Edith Rommelfanger with butter churn
and the bowl used as a cream separator
and the bowl used as a cream separator
In 2002 I planned a trip to the Saarburg area to try to learn more about the lives of my ancestors. I learned that the little village of Zerf, where my great-great grandmother had been born in 1827, had a Heimat Museum, a place where the everyday house and farm tools of the 19th and early 20th century could be seen.
I wrote to the museum to learn more about the open hours but never received a reply. Shortly before my trip, I decided to contact the mayor of the village to find out if there was any way that I could inside the museum. (It sounded so perfect for the kinds of information I needed that the thought that I might not be able to see it was making me crazy). In my letter, I gave my e-mail address as well as my home address and offered to pay for any costs involved.
Almost immediately I received a reply from Edith Rommelfanger, the mayor's wife. She said that when I arrived in the area, I should call, and they would arrange to show me the museum. From then on, the fates stepped in and made my visit to the museum as easy as finding a cheesehead in Green Bay.
Once I arrived in Saarburg, the call for an appointment to see the museum was made not by me but by Ewald Meyer, a retired teacher who was writing a history of another of my ancestral villages, Irsch bei Beurig. Herr Meyer took me "under his wing" and became my charming guide and chauffeur during my visit to Germany.
When all the arrangements were made, Herr Meyer and I drove to Zerf and were met by the mayor, Manfred Rommelfanger and his wife who gave me a two-hour tour of the museum, which is only open by special appointment.

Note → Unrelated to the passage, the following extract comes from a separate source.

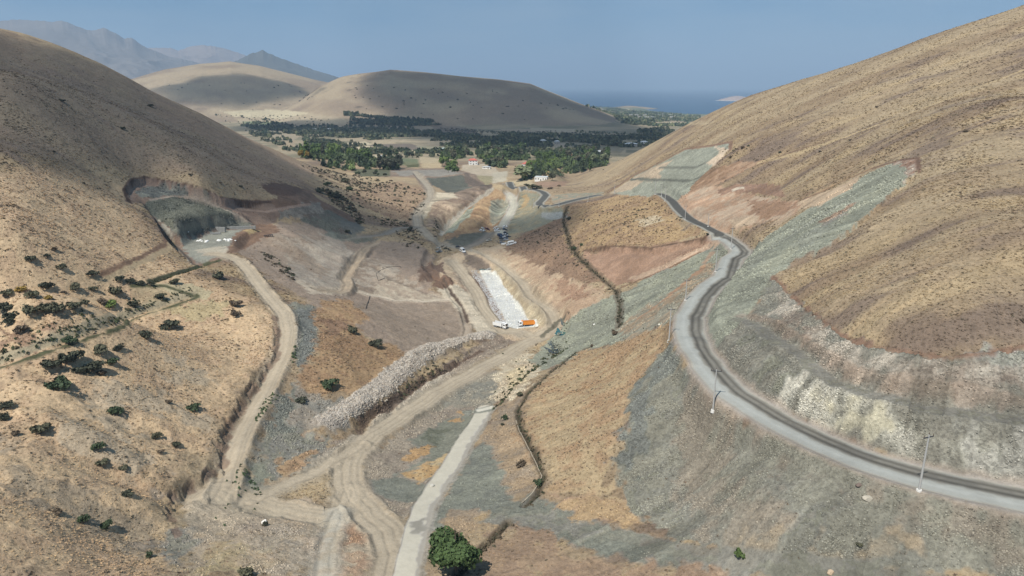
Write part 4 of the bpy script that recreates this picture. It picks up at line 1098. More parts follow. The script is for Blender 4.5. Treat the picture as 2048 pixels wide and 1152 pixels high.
# ------------------------------------------------------------------ small growth and stones
dA = np.gradient(AZ)[None] * (np.gradient(RR) * RR)[:, None]
dAf = dA.ravel()
def pick(weight, n):
    w = weight * dAf; w = w / w.sum()
    I = np.searchsorted(np.cumsum(w), rng.random(n)); I = np.minimum(I, len(w) - 1)
    r = Rf[I] * (1 + rng.uniform(-.0013, .0013, n)); a = np.tile(AZ, NR)[I] + rng.uniform(-.5, .5, n) * .00116
    x, y = r * np.sin(a), r * np.cos(a)
    return np.stack([x, y, ground(x, y)], 1), I
def tri_clump(n, seed, flat=1.0, size=.5, up=.0):
    g = np.random.default_rng(seed); V = []
    for k in range(n):
        c = g.normal(size=3); c /= np.linalg.norm(c); c *= g.uniform(.45, .85); c[2] = abs(c[2]) * flat + up
        a = g.normal(size=3); a /= np.linalg.norm(a); b = g.normal(size=3); b -= a * (a @ b); b /= np.linalg.norm(b)
        V += [c + a * size, c - a * size * .5 + b * size * .8, c - a * size * .5 - b * size * .8]
    return np.array(V), np.arange(3 * n).reshape(n, 3)
ico = bmesh.new(); bmesh.ops.create_icosphere(ico, subdivisions=1, radius=1.0)
ICO_V = np.array([v.co[:] for v in ico.verts]); ICO_F = np.array([[v.index for v in f.verts] for f in ico.faces]); ico.free()
gtuft = mat('dry_tussock', (1, 1, 1), attr='col', var=.12, scale=2)
stone = mat('broken_stone', (1, 1, 1), attr='col', var=.12, scale=3, rough=.9)

# dry tussocks on the slopes
wg = np.clip(GR, 0, 1) * (Rf > 105) * (1 - smooth(600, 820, Rf)) * (np.abs(np.tile(AZ, NR)) < R(43)) * np.clip((260 / Rf) ** 1.5, .1, 2.2) * np.clip(.55 + NZ2 * 1.2 + .2, .15, 1.4)
P_, I_ = pick(wg, 90000)
tv, tf = tri_clump(7, 3, .7, .62)
cc = RGB[I_] * rng.uniform(.88, 1.35, (len(P_), 1)) * np.array([1.03, 1.0, .93])
sc = rng.uniform(.16, .42, len(P_)) * np.clip(Rf[I_] / 230, .8, 1.7)
tag(link('dry_grass', scatter_mesh('dry_grass', tv, tf, P_, np.stack([sc, sc, sc * .55], 1), rng.uniform(0, 6.28, len(P_)), gtuft, cols=cc, jit=.25)), kind='stuff')
# darker dwarf scrub between them
P_, I_ = pick(wg * np.clip(.45 + fbm(GXf / 9, GYf / 9, 2, 77) * 1.3, .08, 1.2), 30000)
tv, tf = tri_clump(10, 5, .6, .55)
base = np.array([C(146, 124, 96), C(138, 124, 94), C(156, 128, 100)])
cc = base[rng.integers(0, 3, len(P_))] * rng.uniform(.7, 1.15, (len(P_), 1))
sc = (.14 + .42 * rng.random(len(P_)) ** 2.4) * np.clip(Rf[I_] / 230, .8, 1.6)
tag(link('low_scrub', scatter_mesh('low_scrub', tv, tf, P_, np.stack([sc, sc, sc * .75], 1), rng.uniform(0, 6.28, len(P_)), gtuft, cols=cc, jit=.25)), kind='stuff')
# scrub on the slope behind the left hill and at the feet of the far hills
def scrub_px(polys, n, s0, s1, colr, name, skip=0):
    pts = []
    for pg in polys:
        Q = world_line(pg, closed=True, skip=skip)
        lo, hi = Q[:, :2].min(0), Q[:, :2].max(0)
        m = max(40, int(n * 4)); xy = rng.uniform(lo, hi, (m, 2)); k = inside_poly(Q, xy[:, 0], xy[:, 1])
        xy = xy[k]; nn = fbm(xy[:, 0] / 25, xy[:, 1] / 25, 3, 7); xy = xy[nn > -.3][:n]
        pts.append(xy)
    xy = np.vstack(pts); P = np.c_[xy, ground(xy[:, 0], xy[:, 1])]
    tv, tf = tri_clump(14, 8, .8, .5)
    sc = s0 + (s1 - s0) * rng.random(len(P)) ** 2.2; cc = np.array(colr)[rng.integers(0, len(colr), len(P))] * rng.uniform(.7, 1.2, (len(P), 1))
    return tag(link(name, scatter_mesh(name, tv, tf, P, sc, rng.uniform(0, 6.28, len(P)), gtuft, cols=cc, jit=.25)), kind='stuff')
SCR = [C(104, 100, 78), C(112, 100, 74), C(84, 92, 62), C(122, 104, 84)]
scrub_px(["600,330 680,345 740,372 760,400 730,420 690,395 640,360", "640,370 700,400 730,440 720,450 660,400", "700,350 780,360 850,385 850,420 820,440 740,410"], 420, .5, 2.1, SCR, 'scrub')
scrub_px(["830,455 850,470 845,500 800,490 790,460", "730,430 820,445 825,455 760,450", "870,430 880,470 900,500 890,505 865,470", "520,500 560,520 600,560 580,560 530,520"], 130, .4, 1.6, SCR, 'scrub')
scrub_px(["1180,330 1260,300 1330,330 1270,350 1200,365", "1440,300 1500,290 1520,320 1470,325"], 26, .5, 1.3, SCR, 'scrub')
scrub_px(["1280,400 1330,410 1400,460 1290,470 1200,470 1160,440 1250,400", "1040,480 1100,440 1130,470 1200,550 1120,530"], 160, .5, 1.2, SCR, 'scrub')
scrub_px(["430,232 560,228 700,240 690,252 480,240", "960,262 1180,262 1300,275 1200,285 1000,270", "880,255 980,262 960,275 890,262"], 160, 2, 5, [C(92, 96, 76), C(104, 102, 80)], 'scrub', skip=1300)
scrub_px(["300,170 560,160 640,200 480,225 380,210", "680,170 1000,180 1150,220 1000,250 720,225"], 55, 3, 6, [C(92, 90, 76)], 'scrub', skip=2500)
# green weeds along canals and wet spots
def along(P, n, spread, s0, s1, colr, name, off=0.0):
    L = np.r_[0, np.cumsum(np.hypot(np.diff(P[:, 0]), np.diff(P[:, 1])))]
    t = rng.uniform(0, L[-1], n); x = np.interp(t, L, P[:, 0]); y = np.interp(t, L, P[:, 1])
    x2 = np.interp(t + 1, L, P[:, 0]); y2 = np.interp(t + 1, L, P[:, 1]); d = np.hypot(x2 - x, y2 - y) + 1e-6
    o = rng.normal(0, spread, n) + off
    x = x + (y2 - y) / d * o; y = y - (x2 - x) / d * o
    Pp = np.c_[x, y, ground(x, y)]
    tv, tf = tri_clump(12, 9, .8, .5)
    cc = np.array(colr)[rng.integers(0, len(colr), n)] * rng.uniform(.7, 1.25, (n, 1))
    sc = rng.uniform(s0, s1, n)
    return tag(link(name, scatter_mesh(name, tv, tf, Pp, sc, rng.uniform(0, 6.28, n), gtuft, cols=cc, jit=.25)), kind='stuff')
WEED = [C(90, 104, 60), C(106, 110, 70), C(128, 116, 80), C(78, 92, 54)]
along(CANAL, 300, .9, .35, .9, WEED, 'canal_weeds', off=-1.6)
along(CANAL2, 120, .5, .3, .8, WEED, 'canal_weeds')
along(DITCH, 300, .9, .4, 1.0, [C(96, 94, 66), C(120, 104, 76), C(84, 88, 58)], 'ditch_weeds')
along(DITCH2, 260, .6, .25, .7, [C(96, 98, 66), C(124, 108, 78), C(84, 92, 60)], 'ditch_weeds', off=-.6)
along(DITCH3, 160, .7, .25, .7, [C(110, 104, 76), C(124, 108, 82)], 'ditch_weeds')
along(world_line("990,820 1015,790 1050,750 1085,730 1130,700"), 150, 2.0, .4, 1.1, WEED, 'ditch_weeds')
along(world_line("512,842 526,818 540,797 550,787"), 60, .7, .3, .6, [C(92, 120, 66)], 'roadside_weeds')
along(world_line("482,930 500,960 520,988"), 50, 1.6, .3, .6, [C(92, 120, 72)], 'roadside_weeds')
along(world_line("591,690 588,705 582,724"), 26, .4, .4, .7, [C(92, 120, 66)], 'roadside_weeds')
along(world_line("800,800 830,770 870,745 900,735"), 70, 1.3, .4, 1.0, [C(90, 96, 60), C(112, 98, 70)], 'gully_weeds')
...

As a souvenir, I was given several sheets of information on the exhibits. I believe Frau Rommelfanger herself wrote them, and she asked if I would translate the pages, which explained the majority of the exhibits, into English so that, should another American arrive, an English text would be available. She understood that my German is mostly self-taught and that mistakes were possible. She did not seem to mind. So when I came home I did my best at a translation and sent it to her.

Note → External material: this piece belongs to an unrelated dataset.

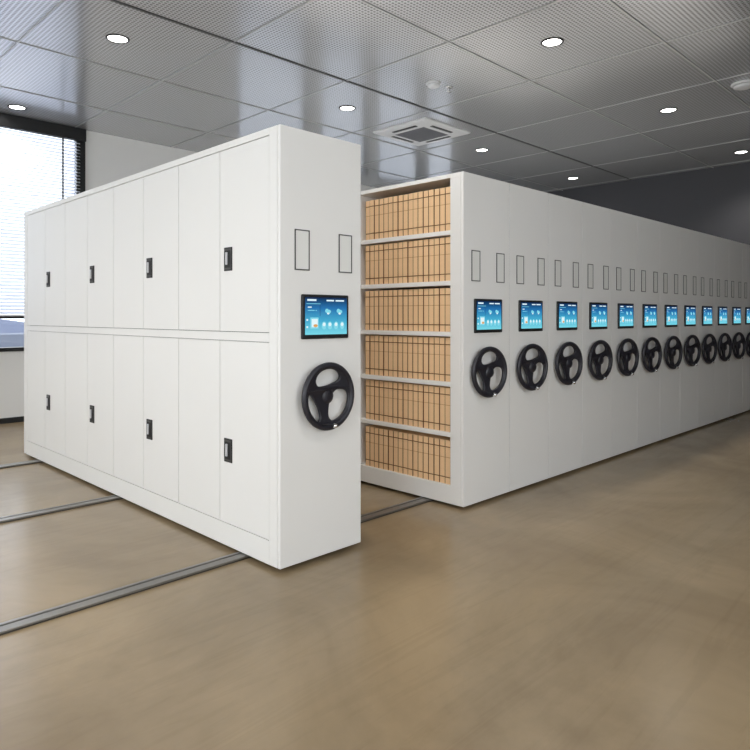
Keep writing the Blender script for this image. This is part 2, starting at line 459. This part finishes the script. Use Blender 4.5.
# row of cabinets ---------------------------------------------------------
PX, W = 1.616, .5845; PITCH = .5892
ords = ['first', 'second', 'third', 'fourth', 'fifth', 'sixth', 'seventh', 'eighth', 'ninth', 'tenth', 'eleventh', 'twelfth']
def unit(i, label):
    t = thing('mobile_cabinet', (PX + PITCH * i, 0, 0), label, 'cabinet', 'mobile cabinets on floor rails')
    return t
t = unit(0, 'white mobile cabinet with open shelves of tan file boxes, heading the long row')
front_panel(t, W)
b = MB()
by = [(.122, 1.09), (1.122, 2.08), (2.15, 3.11), (3.18, 4.115)]
b.box((W - .02, .028, ZB), (W, DEP, ZT), M['white_in'])                        # back sheet
b.box((0, .027, 2.394), (W - .021, DEP, ZT), M['white'], .002)                   # top
b.box((0, .027, ZB), (W - .021, DEP, .157), M['white'], .002)                    # bottom
b.box((0, .027, .157), (.05, .120, 2.394), M['white'], .003)                     # near corner post
b.box((.05, .027, .157), (W - .021, .060, 2.394), M['white_in'])
for k in range(3):
    b.box((0, by[k][1] + .003, .157), (W - .021, by[k + 1][0] - .003, 2.394), M['white_in'])
b.box((0, 4.12, .157), (W - .021, DEP, 2.394), M['white_in'])
b.build('body', t)
SZ = [.157, .541, .908, 1.274, 1.647, 2.015]      # top surfaces of bottom board and the five shelves
shm = {}
for k, (a, c) in enumerate(by):
    me = MB().box((.004, a - .002, -.034), (W - .022, c + .002, 0), M['white_in'], .003).mesh('shelf')
    for z in SZ[1:]:
        link('shelf', me, t, (0, 0, z))
MB().box((.05, .05, .019), (W - .05, DEP - .05, ZB), M['plinth']).build('base', t)
fittings(t, W, .978, 'wheel')

GAP_SHADE = MB().box((W + .0003, .003, ZB), (PITCH - .0003, .03, ZT), M['black']).mesh('gap_shade_strip')  # black strip added in each gap, standing in for the seam's shade
link('gap_shade_strip', GAP_SHADE, t)
proto = unit(1, 'white mobile cabinet with screen and handwheel, second in the row from the open shelves')
front_panel(proto, W)
MB().box((.004, .027, ZB), (W - .004, DEP, ZT), M['white'], .003).build('body', proto)
MB().box((.05, .05, .019), (W - .05, DEP - .05, ZB), M['plinth']).build('base', proto)
link('gap_shade_strip', GAP_SHADE, proto)
fittings(proto, W, .981, 'wheel')
for i in range(2, 12):
    c = copy_tree(proto); c.location.x = PX + PITCH * i
    c['label'] = 'white mobile cabinet with screen and handwheel, %s in the row from the open shelves' % ords[i]

# ------------------------------------------------------------------ archive boxes
def archive_box_mesh(h, w):
    b = MB(); hw = w / 2
    b.box((0, -hw, 0), (.31, hw, h), M['kraft'], .0015)
    b.box((-.0012, -hw + .001, h * .835), (.01, hw - .001, h * .835 + .0065), M['kraft_dark'])
    b.box((-.0012, -hw + .001, h * .145), (.01, hw - .001, h * .145 + .0065), M['kraft_dark'])
    b.box((-.0008, -hw + .002, h * .60), (.01, hw - .002, h * .60 + .004), M['kraft_mid'])
    for e in (-hw, hw - .0014):                 # dark strips down both spine edges, painting in shade of the gaps
        b.box((-.0006, e - .0001, .001), (.012, e + .0015, h - .001), M['kraft_dark'])
    return b.mesh('archive_box')
NB = 17; y_a, y_b = .128, 1.022; bp_ = (y_b - y_a) / NB
bm0 = archive_box_mesh(.321, bp_ - .0042)
bm1 = archive_box_mesh(.322, bp_ - .0034)
shelf_names = ['bottom board', 'second shelf up', 'third shelf up', 'fourth shelf up', 'fifth shelf up', 'top shelf']
bo = ords + ['thirteenth', 'fourteenth', 'fifteenth', 'sixteenth', 'seventeenth']
for s, z in enumerate(SZ):
    for k in range(NB):
        o = link('archive_box', bm0 if (k * 7 + s * 3) % 4 else bm1, None,
                 (PX + .014 + random.uniform(0, .006), y_a + bp_ * (k + .5), z + .0006))
        o.rotation_euler = (0, 0, random.uniform(-.003, .003))
        tag(o, 'tan kraft file box standing on the %s, %s from the near white post' % (shelf_names[s], bo[k]), 'box', 'kraft file boxes on the open shelves')

# ------------------------------------------------------------------ ceiling fittings
lamps = [((.47, 6.07), 'round white downlight above the window with the blind'),
         ((.50, 3.20), 'round white downlight above the cabinet with the doors'),
         ((3.41, 3.18), 'round white downlight between the door cabinet and the ceiling air conditioner'),
         ((3.46, .35), 'round white downlight in the mesh ceiling over the front of the row, largest one'),
         ((6.34, .36), 'round white downlight above the seventh and eighth cabinets'),
         ((6.30, 3.20), 'round white downlight just beyond the air conditioner'),
         ((9.23, 3.21), 'small far round downlight deep in the room beside the charcoal wall'),
         ((9.32, .36), 'round downlight at the far end of the row near the charcoal wall')]
ring = MB().lathe([(.088, .0), (.092, -.010), (.106, -.006), (.108, .0)], (0, 0, 0), M['black'], 'z', 40, cap=False).mesh('trim_ring')
lens = MB().lathe([(.001, -.003), (.086, -.003), (.088, .0)], (0, 0, 0), M['lamp'], 'z', 40, cap=False).mesh('lens')
lamps += [((.50, .36), 'added unseen round downlight over the gap before the door cabinet'), ((-2.40, .36), 'added unseen round downlight in the open floor beside the door cabinet'),  # extra downlights out of view, added to brighten the shelves and cabinet fronts
          ((-2.40, 3.20), 'added unseen round downlight in the open floor toward the window wall'),
          ((.50, -2.50), 'added unseen round downlight over the open floor before the door cabinet')]
for (x, y), lab in lamps:
    t = thing('downlight', (x, y, CZ), lab, 'ceiling light', 'ceiling downlights')
    link('trim_ring', ring, t); link('lens', lens, t)
    L_ = bpy.data.lights.new('downlight_glow', 'SPOT'); L_.energy = 100; L_.color = (1, .96, .9); L_.spot_size = math.radians(130); L_.spot_blend = .8; L_.shadow_soft_size = .08
    lo = bpy.data.objects.new('downlight_glow', L_); COL.objects.link(lo); lo.location = (x, y, CZ - .03)

ac = thing('ceiling_air_conditioner', (4.87, 3.21, CZ), 'square white four way cassette air conditioner set in the metal ceiling', 'air conditioner')
b = MB(); hs = .49
# bevelled face panel with four louvre slots around the grille
prof = [(hs, 0), (hs, -.018), (hs - .02, -.03), (.27, -.042)]
def sq(r, z): return [(-r, -r, z), (r, -r, z), (r, r, z), (-r, r, z)]
rs = [[b.bm.verts.new(p) for p in sq(r, z)] for r, z in prof]
mi = b.mi(M['acwhite'])
for a, c in zip(rs, rs[1:]):
    for k in range(4): b.bm.faces.new((a[k], a[(k + 1) % 4], c[(k + 1) % 4], c[k])).material_index = mi
b.build('face_panel', ac)
b = MB(); b.box((-.27, -.27, -.044), (.27, .27, -.030), M['acgrille'], .003)
for k in range(17):
    u = -.25 + k * .03125; b.box((u - .004, -.26, -.049), (u + .004, .26, -.044), M['acgrille'])
b.build('grille', ac)
for k in range(4):
    m4 = Matrix.Rotation(PI / 2 * k, 3, 'Z'); b = MB()
    b.box((-.22, .335, -.0425), (.22, .385, -.030), M['black'], .003); b.box((-.21, .345, -.046), (.21, .352, -.041), M['acgrille'])
    bmesh.ops.rotate(b.bm, verts=b.bm.verts, cent=(0, 0, 0), matrix=m4)
    b.build('louver', ac)

def detector(x, y, r, lab):
    t = thing('smoke_detector', (x, y, CZ), lab, 'smoke detector')
    MB().lathe([(r, 0), (r, -.012), (r * .92, -.018)], (0, 0, 0), M['acwhite'], 'z', 32).build('base', t)
    MB().lathe([(r * .8, -.018), (r * .78, -.04), (r * .55, -.052), (.002, -.055)], (0, 0, 0), M['acwhite'], 'z', 32).build('sensor_dome', t)
detector(3.50, 1.85, .085, 'small round white smoke detector on the ceiling before the air conditioner')
detector(5.98, -.60, .13, 'round pale smoke detector on the mesh ceiling above the front of the row')
t = thing('sprinkler_head', (3.72, 1.81, CZ), 'tiny chrome sprinkler head beside the smoke detector', 'sprinkler')
MB().lathe([(.045, 0), (.042, -.008), (.02, -.012)], (0, 0, 0), M['chrome'], 'z', 24).build('flange', t)
MB().lathe([(.012, -.012), (.012, -.035), (.008, -.05)], (0, 0, 0), M['chrome'], 'z', 16).build('body', t)
MB().lathe([(.004, -.052), (.026, -.054), (.026, -.058), (.004, -.06)], (0, 0, 0), M['chrome'], 'z', 20).build('deflector', t)

# ------------------------------------------------------------------ daylight
wd = bpy.data.worlds.new('sky'); S.world = wd; wd.use_nodes = True
bg = wd.node_tree.nodes['Background']; bg.inputs[0].default_value = (.93, .965, 1, 1); bg.inputs[1].default_value = 3.3
def daylight(name, loc, rot, sx, sy, e, c=(1, 1, 1)):
    L_ = bpy.data.lights.new(name, 'AREA'); L_.shape = 'RECTANGLE'; L_.size = sx; L_.size_y = sy; L_.energy = e; L_.color = c
    o = bpy.data.objects.new(name, L_); COL.objects.link(o); o.location = loc; o.rotation_euler = rot
for w in WINS_LEFT:
    daylight('window_daylight', (X0 - .5, (w[0] + w[1]) / 2, (w[2] + w[3]) / 2), (0, -PI / 2, 0), w[3] - w[2], w[1] - w[0], 150 if w[0] < -5 else 60, (1, .99, .97))
for w in WINS_FRONT:
    daylight('window_daylight', ((w[0] + w[1]) / 2, Y0 - .5, (w[2] + w[3]) / 2), (PI / 2, 0, 0), w[1] - w[0], w[3] - w[2], 55, (1, .98, .95))

# ------------------------------------------------------------------ camera
cam = bpy.data.cameras.new('camera'); co = bpy.data.objects.new('camera', cam); COL.objects.link(co)
co.location = (-2.112, -2.835, 1.39); co.rotation_euler = (PI / 2, 0, -PI / 4)
cam.sensor_width = 36; cam.lens = 36 * 650 / 750; cam.shift_y = -(375 - 316) / 750; cam.clip_start = .05
S.camera = co
S.view_settings.view_transform = 'Standard'; S.view_settings.look = 'None'
S.view_settings.exposure = 0; S.view_settings.gamma = 1; S.view_settings.use_curve_mapping = False
S.cycles.max_bounces = 10; S.cycles.diffuse_bounces = 5; S.cycles.glossy_bounces = 4; S.cycles.transparent_max_bounces = 12
S.cycles.use_denoising = True; S.cycles.sample_clamp_indirect = 8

I have decided to share some of this information in my blog from time to time, hoping that I have made only small errors in translation and that you will enjoy reading about some of the artifacts and how they were used. I will include a picture if I have one available. The quotation marks will indicate which information is translated from my Heimat Museum guide. Information that I added to help myself understand is in parentheses.
Heimat Museum Zerf
"This exhibit is about butter production. The first step was the Milchentrahmung or milk separation. A milk bowl served that function. It had a plug and a little sieve or filter. After approximately 12 hours the plug was removed, skim milk flowed off; and the lighter cream that had collected above was held back by the filter. The successor of the milk bowl was the centrifuge. There was a small bell on this centrifuge. As long as it made a sound, the cock had to remain closed, because the rotating speed was not yet fast enough. As soon as the little bell stopped, one untwisted the cock, and the centrifuge began the separation. The cream came out in front and the skim milk in the back."
"For honey production in former times a bee shed could be made in a very simple way. One pushed four stakes into the ground, placed a slanted roof covered with Ginster (broom) on top; and put the (woven) straw hives underneath." (Broom grows wild all over temperate Europe to a height of 3 to 5 feet. It produces numerous long, straight, slender bright green branches, tough and very flexible. The bright yellow fragrant flowers are large, in bloom from April to July, and are succeeded by oblong, flattened pods, about 1 1/2 inch long. The pods are nearly black when mature. They burst with a sharp noise when the seeds are ripe, flinging them some distance. The continuous crackling of the bursting seed pods on a hot, sunny July day is quite noticeable. The flowers have a great attraction for bees; they contain no honey, but an abundance of pollen).